I am not delusional on the whole situation. So I keep my distance, while admiring his deep voice and intellect that I so much desire. Sometimes I wish I was to get the craving out of me. To just act upon the damn deed and move on with life.
Candy is the only person that knows about this sick dream. She deemed it being "intellectual stimulation" that was the problem. I very much agree.
When I meet a guy, I do find some attractive. If it has to be between "gangster" and "cowboy" I normally go for cowboy. However, conversation is shallow and flirting is fucking to most. I just don't have fun with guys my own age.
I know why too. My mom has always commented that I had an "old soul" and if I was in middle school I wouldn't believe her. However, I realized that I do prefer to talk to older men and women than my own age group. Ha, probably why I have a few close friends (as I always say, best to have a few good friends than a lot of bad ones). I never thought my "old soul" would be this much of a problem.
But as an old soul, I know that it's not right to want another woman's man. It really isn't. However, I pray to God I will find my own Mr. Books. Also pray he is at least my age if not in his 30's.
Maybe there are just no available Mr. Books where I'm at.
Might have to change that soon.
Sunday, December 4, 2011
Limbo
On these posts, I try to be as balanced as possible. I always try to be gray as the situation allows me.
But these days, I find myself in a darker color and facing high school habits. I want a smoke and a drink so bad just to forget of the past wasted days I had. I am literally in this limbo and it feels like no one with push me out. I try moving myself, but my steps got heavy and my breath shorter. I see how blessed I am, but the fact that good things turn sour is what’s killing me.
I need an escape.
I need a friend that will go with me to a darker fun.
Just someone to get me away from limbo.
Posted by The Ghost at 12:29 PM 0 comments
Wednesday, November 30, 2011
God Mother
In one of my classes, we learned about the social clock. This can be described as being surrounded by social pressures by your community or peers. Twenty years ago, this would be your grandmother seeing you for Thanksgiving asking when exactly she'll have great grand kids.
Posted by The Ghost at 3:45 PM 0 comments
Friday, November 18, 2011
It's Called Being a Gentleman!
Men, I would like to tell you something. If you want a girl to take home to mama, the first step is to not look for a whore.

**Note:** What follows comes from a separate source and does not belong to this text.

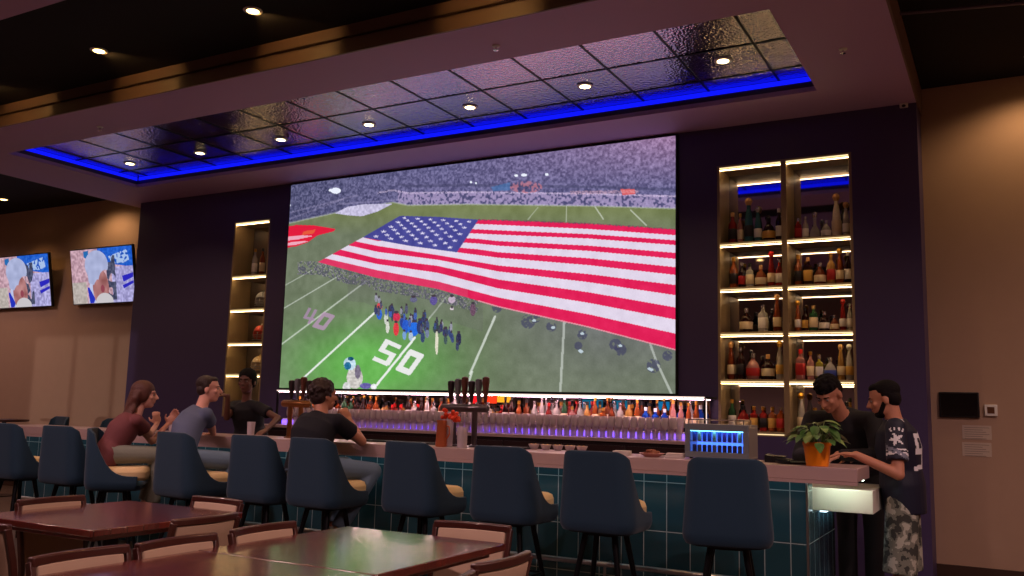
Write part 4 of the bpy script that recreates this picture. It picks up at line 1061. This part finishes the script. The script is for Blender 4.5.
        for s in 'LR':
            if 'hip' + s in J and shoe:
                S2 = MB(); a_ = J['ank' + s]; S2.ell(a_ + f * .01 - Vector((0, 0, .03)), (.045, .055, .045), frame(f, (0, 0, 1))); S2.ell(a_ + f * .10 - Vector((0, 0, .052)), (.046, .105, .032), frame(f, (0, 0, 1)))
                rem(S2.build('shoe', shoe, t), .007, 1)
    # face details
    for sx in (-1, 1):
        MB().ell(H(sx * .030, .0815, .004), (.0125, .008, .0065), hr, 8, 12).build('eye', mat('eye_white', (168, 152, 144), .25), t)
        MB().ell(H(sx * .030, .0885, .004), (.0055, .003, .0055), hr, 6, 10).build('iris', mat('dark_iris', (30, 20, 16), .2), t)
        MB().capsule(H(sx * .016, .091, .024), H(sx * .046, .080, .026), .0045, .003, 6).build('eyebrow', hair, t)
    MB().capsule(H(-.016, .0955, -.0585), H(.016, .0955, -.0585), .003, .003, 6).build('lips', mat('lip_tone', (130, 62, 58), .5), t)
    if beard:
        Q = MB(); Q.ell(H(0, .046, -.088), (.043, .043, .030), hr)
        for sx in (-1, 1): Q.capsule(H(sx * .062, .012, -.03), H(sx * .036, .05, -.085), .016, .018, 8)
        Q.capsule(H(-.024, .090, -.046), H(.024, .090, -.046), .0055, .0055, 6)
        rem(Q.build('beard', beard, t), .006, 1)
    # hair
    Q = MB(); rr = random.Random(len(label))
    if hairstyle == 'long':
        Q.ell(H(0, -.024, .045), (.092, .106, .090), hr); Q.ell(H(0, -.070, -.03), (.092, .07, .12), hr)
        for sx in (-1, 1): Q.ell(H(sx * .058, -.01, .015), (.036, .06, .085), hr)
        for k in range(15):
            a = PI + (k - 7) / 7 * 1.45; x0, y0 = math.sin(a) * .080, math.cos(a) * .080 - .025
            pts = [H(-x0, y0, .02)]
            for j in range(1, 10):
                wv = .013 * math.sin(j * 1.9 + k); q = H(-x0 * (1 + .085 * j) + wv, y0 - .004 * j + wv * .6, .02 - .0)
                q = q - Vector((0, 0, .052 * j)) - f * (.010 * j); pts.append(q)
            for i_, (a_, b_) in enumerate(zip(pts, pts[1:])): Q.capsule(a_, b_, .026 - .0012 * i_, .025 - .0012 * i_, 8)
        vx = .0065
    elif hairstyle == 'bun':
        Q.ell(H(0, -.02, .046), (.084, .100, .082), hr); Q.ell(H(0, -.05, -.01), (.080, .055, .07), hr); Q.ell(H(0, -.09, .05), (.045, .04, .045), hr); vx = .0065
        for sx in (-1, 1): Q.ell(H(sx * .055, -.02, .01), (.032, .05, .06), hr)
    elif hairstyle == 'curly':
        Q.ell(H(0, -.02, .046), (.084, .098, .084), hr); Q.ell(H(0, -.05, -.015), (.078, .055, .07), hr)
        for k in range(150):
            v = Vector((rr.gauss(0, 1), rr.gauss(0, 1), rr.gauss(0, 1))).normalized()
            if v.y > .45 and v.z < .5: continue
            if v.z < -.65: continue
            Q.ell(H(v.x * .083, -.022 + v.y * .096, .034 + v.z * .090), (.015, .015, .015), hr, 5, 8)
        vx = .006
    elif hairstyle == 'top':      # fuller on top, short sides
        Q.ell(H(0, -.010, .068), (.078, .098, .070), hr); Q.ell(H(0, .045, .085), (.060, .045, .036), hr); Q.ell(H(0, -.035, .02), (.080, .082, .08), hr)
        for k in range(70):
            v = Vector((rr.gauss(0, 1), rr.gauss(0, 1), abs(rr.gauss(0, 1)))).normalized(); Q.ell(H(v.x * .074, v.y * .092, .066 + v.z * .068), (.013, .016, .012), hr, 5, 8)
        vx = .006
    else:                          # short
        Q.ell(H(0, -.026, .050), (.080, .094, .074), hr); Q.ell(H(0, -.052, -.005), (.077, .056, .066), hr); Q.ell(H(0, .030, .084), (.056, .046, .030), hr)
        for sx in (-1, 1): Q.ell(H(sx * .062, -.020, .03), (.020, .036, .04), hr)
        vx = .006
    rem(Q.build('hair', hair, t), vx, 1)
    return t
def up(v): return Vector((0, 0, v))
sk_fair = mat('fair_skin', (214, 156, 138), .5); sk_tan = mat('tan_skin', (190, 130, 104), .5); sk_dark = mat('brown_skin', (104, 66, 54), .5)
h_brown = mat('brown_hair', (84, 44, 34), .5, bump=.5, bscale=120); h_dark = mat('dark_brown_hair', (44, 26, 24), .5, bump=.5, bscale=120); h_black = mat('black_hair', (16, 12, 15), .8, spec=.2, bump=.4, bscale=140)
jeans = mat('blue_grey_jeans', (92, 112, 132), .8, bump=.3, bscale=160, var=.15)
def setup(pel, chest, neck, head, f, sw=.185, drop=.035):
    f = Vector(f); f.z = 0; f.normalize(); r = f.cross(Vector((0, 0, 1)))
    J = {'pelvis': pel, 'chest': chest, 'neck': neck, 'head': head}
    J['shL'] = Vector(neck) - r * (sw * PS) - up(.055 * PS); J['shR'] = Vector(neck) + r * (sw * PS) - up(.055 * PS)
    J['hipL'] = Vector(pel) - r * .09 * PS; J['hipR'] = Vector(pel) + r * .09 * PS
    return J, f, r
def arm(J, s, wrist, hand_dir, bend, up_l=.285, fo_l=.25):
    """two-bone solve: elbow pushed toward 'bend'"""
    up_l *= PS; fo_l *= PS
    a = Vector(J['sh' + s]); w = Vector(wrist); d = w - a; L_ = d.length
    if L_ > (up_l + fo_l) * .995: w = a + d.normalized() * (up_l + fo_l) * .995; d = w - a; L_ = d.length
    x = (up_l ** 2 - fo_l ** 2 + L_ ** 2) / (2 * L_); h = math.sqrt(max(0, up_l ** 2 - x * x)); n = d.normalized()
    b = Vector(bend); b = (b - n * b.dot(n)).normalized()
    J['el' + s] = a + n * x + b * h; J['wr' + s] = w; J['ha' + s] = w + Vector(hand_dir).normalized() * .09 * PS
def leg(J, s, k, a):
    """knee and ankle offsets from the pelvis in body lengths: right, forward, up"""
    q = 1 if s == 'R' else -1
    J['kne' + s] = J['pelvis'] + rv * (k[0] * q * PS) + fv * (k[1] * PS) + up(k[2] * PS)
    J['ank' + s] = J['pelvis'] + rv * (a[0] * q * PS) + fv * (a[1] * PS) + up(a[2] * PS)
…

Okay, don’t you act like you don’t know the difference between trash and treasure. I know for a fact you do, else how do you know which girl to bang for the night?
Second step is to win the girl, and it’s easy to get her interested for the time being, but we both know your thinking about SEX.
Candy gave this guy my phone number. So we were texting, and then he asked for pics. I gave him two. One without cleavage and the other one with. But he kept asking and then he was basically sexting me.
I guess the pics made the guy think I was easy, but obviously if I said no to porno and sex, I am not like that. And while I’m there texting him, he keeps asking me what I think of him. I thought it was very weird he didn’t bother asking more about me.
Guys, I know I come off a hard judge, but it’s really not hard to move me. Just be friendly, flirty (not horny), and remember I am a person, not the mirror from Snow White.
I know there are good guys out there because my ex was one and my teacher (Mr. Books I dub him) is definitely one.
Ugh, I can’t stop thinking of Mr. Books! It sucks! Especially since I will soon not have him anymore. Why does he have to be so…mature!